The minor already has been approved by Calvin's Educational Policies Committee and its Faculty Senate and now is headed to the May 20-22 Board of Trustees meetings for ratification.
Calvin professor of history Randal Jelks, will be the project director. Jelks (above) has a book coming out this fall about African Americans in Grand Rapids (called African Americans in the Furniture City: The Politics of Respectability and the Struggle for Civil Rights).
He says the new minor, if ratified by the Board, will be a plus for the college and the local community.
"The new minor," he says, "will draw together faculty and students interested in Africa who previously have pursued their interests pretty independently. Students who take the new minor will learn more about Africa's contributions to world culture, history and geo-politics. The minor also will address Calvin's commitment to globalizing its curriculum. And, we hope, it will serve the college by attracting potential students and faculty interested in working together in these areas." 
In addition, Jelks notes, "this minor will also secondarily address Calvin's commitment to racial justice and multiculturalism."
The grant, says Jelks, will help Calvin expand its library and multimedia holdings on Africa, conduct faculty workshops, hold lectures in conjunction with the West Michigan World Affairs Council, create an African language course in Kiswahili, offer a film series and develop a course for area school teachers on teaching Africa. 
Calvin officials note that the college already has a strong connection with African-American communities and an established relationship with the African continent.
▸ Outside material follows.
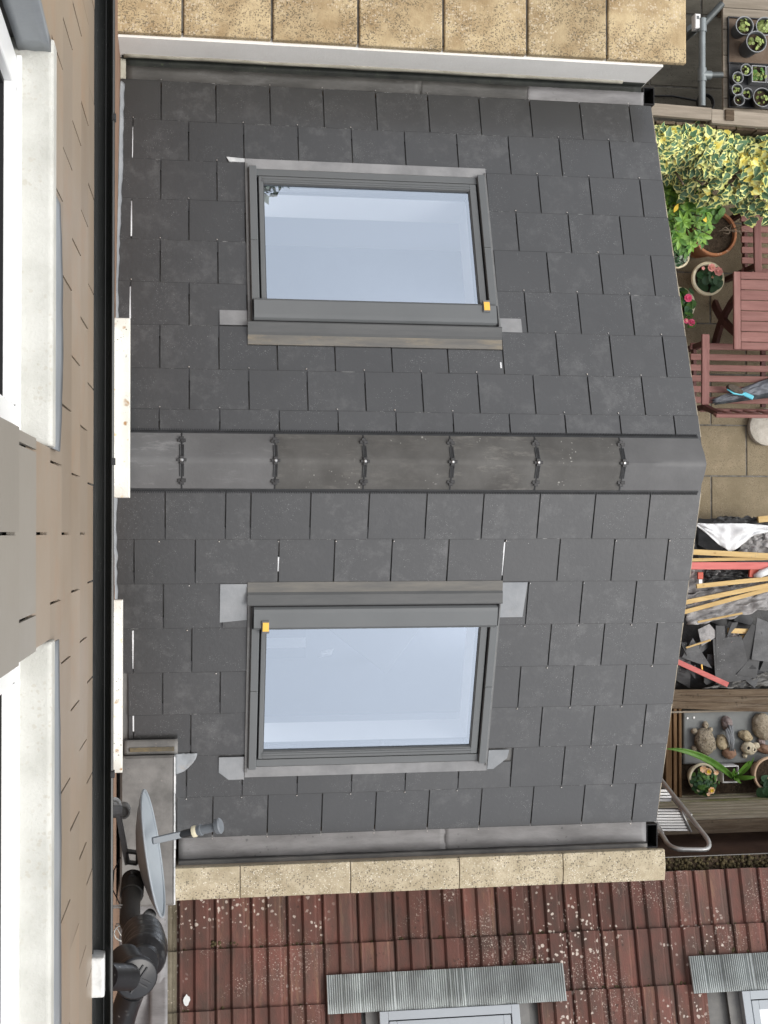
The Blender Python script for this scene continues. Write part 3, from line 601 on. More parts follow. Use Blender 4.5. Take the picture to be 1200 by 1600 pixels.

Almost 100 Calvin students this year are from Africa or of African descent. In addition Calvin has a semester program in Ghana and relationships with colleges in the countries of Nigeria, Tanzania, Uganda, Eritrea, Kenya and South Africa. 
The new minor would have two tracks, each of which would require a minimum of six courses.
One track would be a study of Africa and people on the African continent with courses in African Geography, African History, African Literature and African Politics.
The other track would examine the descendants of those who were dispersed from Africa, both through forced migrations, such as slavery, and voluntary immigration, especially throughout the Americas, with courses in African American History, African American Literature, the history of Africans in the Americas, Afro-Hispanic Literature, and Francophone African and Caribbean Literature.
Both tracks would conclude with a capstone seminar in African and African Diaspora Studies.
The Department of Education grant will fund about 50 percent of the new program's costs with Calvin contributing the other 50 percent.